To be done: Include the line containing "bg = W.node_tree.nodes['Background'];" and all lines before it, repeated exactly from the listing below, without pictures.

Material:
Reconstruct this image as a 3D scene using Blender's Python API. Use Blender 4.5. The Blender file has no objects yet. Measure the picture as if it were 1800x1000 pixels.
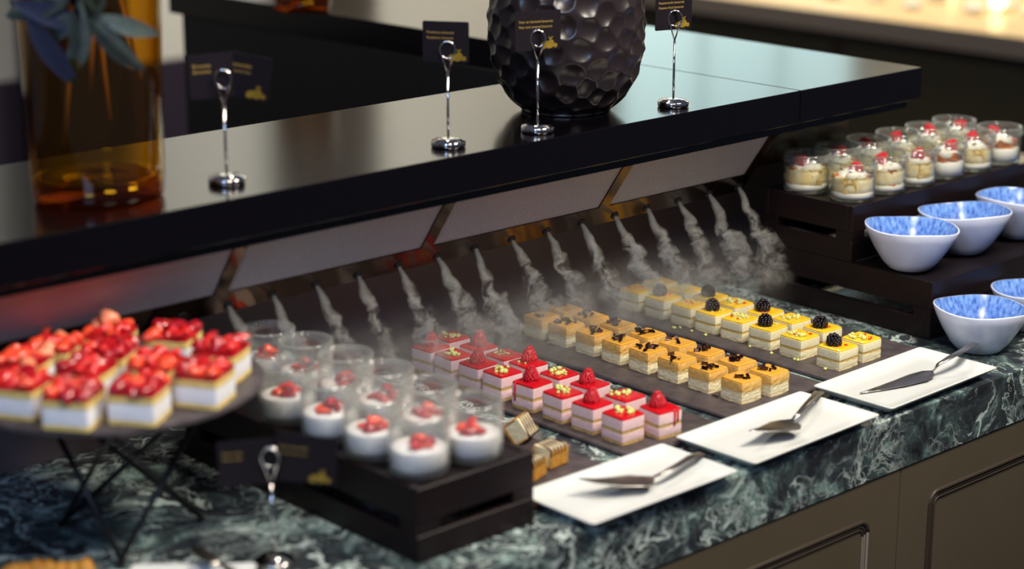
import bpy, bmesh, math, random
import numpy as np
from mathutils import Vector, Matrix
random.seed(7)
PI = math.pi
S = bpy.context.scene
COL = S.collection

# ---------------------------------------------------------------- camera, world, lights
AZ = math.radians(47.4); PITCH = math.atan2(1000, 3500.0); HC = 0.85
FH = Vector((math.cos(AZ), math.sin(AZ), 0)); RT = Vector((math.sin(AZ), -math.cos(AZ), 0))
FW = FH*math.cos(PITCH) - Vector((0, 0, 1))*math.sin(PITCH)
UP = FH*math.sin(PITCH) + Vector((0, 0, 1))*math.cos(PITCH)
CAM = Vector((0, 0, HC))
cd = bpy.data.cameras.new('camera'); co = bpy.data.objects.new('camera', cd); COL.objects.link(co)
M3 = Matrix((RT, UP, -FW)).transposed()
co.matrix_world = Matrix.Translation(CAM) @ M3.to_4x4()
cd.sensor_width = 36; cd.lens = 3500/1800*36; cd.clip_start = .05
cd.dof.use_dof = True; cd.dof.focus_distance = 2.68; cd.dof.aperture_fstop = 2.3
S.camera = co

W = bpy.data.worlds.new('world'); S.world = W; W.use_nodes = True
bg = W.node_tree.nodes['Background']; bg.inputs[0].default_value = (.62, .72, 1, 1); bg.inputs[1].default_value = .10

def area(name, loc, target, size, power, color, sy=None):
    l = bpy.data.lights.new(name, 'AREA'); l.energy = power; l.color = color; l.size = size
    if sy: l.shape = 'RECTANGLE'; l.size_y = sy
    o = bpy.data.objects.new(name, l); COL.objects.link(o); o.location = loc
    o.rotation_euler = (Vector(target)-Vector(loc)).to_track_quat('-Z', 'Y').to_euler()
    return o
area('ceiling_lamp_warm', (2.15, .72, 1.75), (1.9, 1.74, 0), .5, 46, (1, .91, .77))
area('ceiling_lamp_near', (0.95, .62, 1.75), (1.15, 1.68, .1), .5, 25, (1, .90, .78))
area('ceiling_lamp_behind', (2.0, 2.35, 1.65), (1.75, 1.5, 0), .16, 8, (1, .93, .82))
area('window_light_cool', (-0.6, .35, 1.45), (1.6, 1.7, .2), .6, 20, (.42, .6, 1))
area('ceiling_lamp_far', (5.3, 3.6, 1.5), (5.3, 3.6, 0), .8, 42, (1, .82, .55))
area('ceiling_lamp_wall', (4.2, 4.2, 2.2), (4.3, 5.5, .4), 1.0, 70, (1, .97, .9))
S.view_settings.view_transform = 'Standard'; S.view_settings.look = 'None'
S.view_settings.gamma = 1; S.view_settings.use_curve_mapping = False
S.view_settings.exposure = 0.0
cy = S.cycles
cy.use_denoising = True
cy.transparent_max_bounces = 40; cy.max_bounces = 10; cy.diffuse_bounces = 3; cy.glossy_bounces = 4
cy.volume_bounces = 0; cy.sample_clamp_indirect = 4; cy.caustics_reflective = False; cy.caustics_refractive = False
cy.volume_step_rate = .35; cy.volume_max_steps = 256

def at(x, y, z):          # the point at height z that stands at this place in the 1800x1000 frame
    r = FW + RT*((x-900)/3500) - UP*((y-500)/3500)
    return CAM + r*((z-HC)/r.z)

# ---------------------------------------------------------------- materials
def lin(c):
    return tuple(((v/255)/12.92 if v/255 <= .04045 else ((v/255+.055)/1.055)**2.4) for v in c) + (1,)
class NT:
    def __init__(s, m): s.t = m.node_tree; s.n = s.t.nodes; s.l = s.t.links
    def new(s, ty, **kw):
        n = s.n.new(ty)
        for k, v in kw.items():
            if k.startswith('i_'): n.inputs[k[2:].replace('_', ' ')].default_value = v
            else: setattr(n, k, v)
        return n
    def link(s, a, b): s.l.new(a, b)
    def ramp(s, fac, stops):
        r = s.new('ShaderNodeValToRGB'); e = r.color_ramp.elements
        while len(e) < len(stops): e.new(.5)
        for el, (p, c) in zip(e, stops): el.position = p; el.color = c
        s.link(fac, r.inputs[0]); return r.outputs[0]
MATS = {}
def mat(name, c, rough=.5, metal=0, c2=None, scale=60, bump=0, bscale=None, coat=0, sss=0, spec=None, emit=0, detail=3, mix=(.35, .65)):
    if name in MATS: return MATS[name]
    m = bpy.data.materials.new(name); m.use_nodes = True; t = NT(m); b = t.n['Principled BSDF']
    b.inputs['Base Color'].default_value = lin(c); b.inputs['Roughness'].default_value = rough; b.inputs['Metallic'].default_value = metal
    if spec is not None: b.inputs['Specular IOR Level'].default_value = spec
    if coat: b.inputs['Coat Weight'].default_value = coat; b.inputs['Coat Roughness'].default_value = .06
    if sss:
        b.inputs['Subsurface Weight'].default_value = sss; b.inputs['Subsurface Radius'].default_value = (1, .6, .4); b.inputs['Subsurface Scale'].default_value = .003
    if emit: b.inputs['Emission Color'].default_value = lin(c); b.inputs['Emission Strength'].default_value = emit
    tc = t.new('ShaderNodeTexCoord')
    if c2:
        n = t.new('ShaderNodeTexNoise'); n.inputs['Scale'].default_value = scale; n.inputs['Detail'].default_value = detail
        t.link(tc.outputs['Object'], n.inputs['Vector'])
        t.link(t.ramp(n.outputs[0], [(mix[0], lin(c)), (mix[1], lin(c2))]), b.inputs['Base Color'])
    if bump:
        n2 = t.new('ShaderNodeTexNoise'); n2.inputs['Scale'].default_value = bscale or scale; n2.inputs['Detail'].default_value = 4
        t.link(tc.outputs['Object'], n2.inputs['Vector'])
        bp = t.new('ShaderNodeBump'); bp.inputs['Strength'].default_value = bump; bp.inputs['Distance'].default_value = .002
        t.link(n2.outputs[0], bp.inputs['Height']); t.link(bp.outputs[0], b.inputs['Normal'])
    MATS[name] = m; return m

def marble():
    m = bpy.data.materials.new('green_marble'); m.use_nodes = True; t = NT(m); b = t.n['Principled BSDF']
    tc = t.new('ShaderNodeTexCoord')
    w = t.new('ShaderNodeTexNoise', i_Scale=9.0, i_Detail=5.0); t.link(tc.outputs['Object'], w.inputs['Vector'])
    wm = t.new('ShaderNodeVectorMath', operation='MULTIPLY_ADD'); wm.inputs[1].default_value = (.13, .13, .13)
    t.link(w.outputs['Color'], wm.inputs[0]); t.link(tc.outputs['Object'], wm.inputs[2])
    base = t.new('ShaderNodeTexNoise', i_Scale=15.0, i_Detail=9.0, i_Roughness=.66, i_Distortion=.9); t.link(wm.outputs[0], base.inputs['Vector'])
    bc = t.ramp(base.outputs[0], [(.34, lin((27, 29, 34))), (.46, lin((48, 53, 57))), (.545, lin((66, 79, 80))), (.61, lin((104, 128, 123))), (.69, lin((176, 196, 189)))])
    def vein(sc, th, seed, m0, m1):
        a = t.new('ShaderNodeVectorMath', operation='ADD'); a.inputs[1].default_value = (seed, seed*.7, seed*1.3); t.link(wm.outputs[0], a.inputs[0])
        v = t.new('ShaderNodeTexNoise', i_Scale=sc, i_Detail=5.0, i_Roughness=.55, i_Distortion=1.2); t.link(a.outputs[0], v.inputs['Vector'])
        ab = t.new('ShaderNodeMath', operation='SUBTRACT'); ab.inputs[1].default_value = .5; t.link(v.outputs[0], ab.inputs[0])
        ab2 = t.new('ShaderNodeMath', operation='ABSOLUTE'); t.link(ab.outputs[0], ab2.inputs[0])
        msk = t.new('ShaderNodeTexNoise', i_Scale=6.0, i_Detail=3.0); t.link(a.outputs[0], msk.inputs['Vector'])
        r = t.ramp(ab2.outputs[0], [(0, (1, 1, 1, 1)), (th, (0, 0, 0, 1))]); r2 = t.ramp(msk.outputs[0], [(m0, (0, 0, 0, 1)), (m1, (1, 1, 1, 1))])
        mu = t.new('ShaderNodeMath', operation='MULTIPLY'); t.link(r, mu.inputs[0]); t.link(r2, mu.inputs[1]); return mu.outputs[0]
    mx0 = t.new('ShaderNodeMath', operation='MAXIMUM'); t.link(vein(7, .020, 0, .42, .56), mx0.inputs[0]); t.link(vein(15, .024, 4.1, .46, .60), mx0.inputs[1])
    mx = t.new('ShaderNodeMath', operation='MAXIMUM'); t.link(mx0.outputs[0], mx.inputs[0]); t.link(vein(34, .034, 9.3, .50, .64), mx.inputs[1])
    mixc = t.new('ShaderNodeMixRGB'); t.link(mx.outputs[0], mixc.inputs[0]); t.link(bc, mixc.inputs[1]); mixc.inputs[2].default_value = lin((208, 224, 217))
    t.link(mixc.outputs[0], b.inputs['Base Color']); b.inputs['Roughness'].default_value = .22
    return m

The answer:
Reconstruct this image as a 3D scene using Blender's Python API. Use Blender 4.5. The Blender file has no objects yet. Measure the picture as if it were 1800x1000 pixels.
import bpy, bmesh, math, random
import numpy as np
from mathutils import Vector, Matrix
random.seed(7)
PI = math.pi
S = bpy.context.scene
COL = S.collection

# ---------------------------------------------------------------- camera, world, lights
AZ = math.radians(47.4); PITCH = math.atan2(1000, 3500.0); HC = 0.85
FH = Vector((math.cos(AZ), math.sin(AZ), 0)); RT = Vector((math.sin(AZ), -math.cos(AZ), 0))
FW = FH*math.cos(PITCH) - Vector((0, 0, 1))*math.sin(PITCH)
UP = FH*math.sin(PITCH) + Vector((0, 0, 1))*math.cos(PITCH)
CAM = Vector((0, 0, HC))
cd = bpy.data.cameras.new('camera'); co = bpy.data.objects.new('camera', cd); COL.objects.link(co)
M3 = Matrix((RT, UP, -FW)).transposed()
co.matrix_world = Matrix.Translation(CAM) @ M3.to_4x4()
cd.sensor_width = 36; cd.lens = 3500/1800*36; cd.clip_start = .05
cd.dof.use_dof = True; cd.dof.focus_distance = 2.68; cd.dof.aperture_fstop = 2.3
S.camera = co

W = bpy.data.worlds.new('world'); S.world = W; W.use_nodes = True
bg = W.node_tree.nodes['Background']; bg.inputs[0].default_value = (.62, .72, 1, 1); bg.inputs[1].default_value = .10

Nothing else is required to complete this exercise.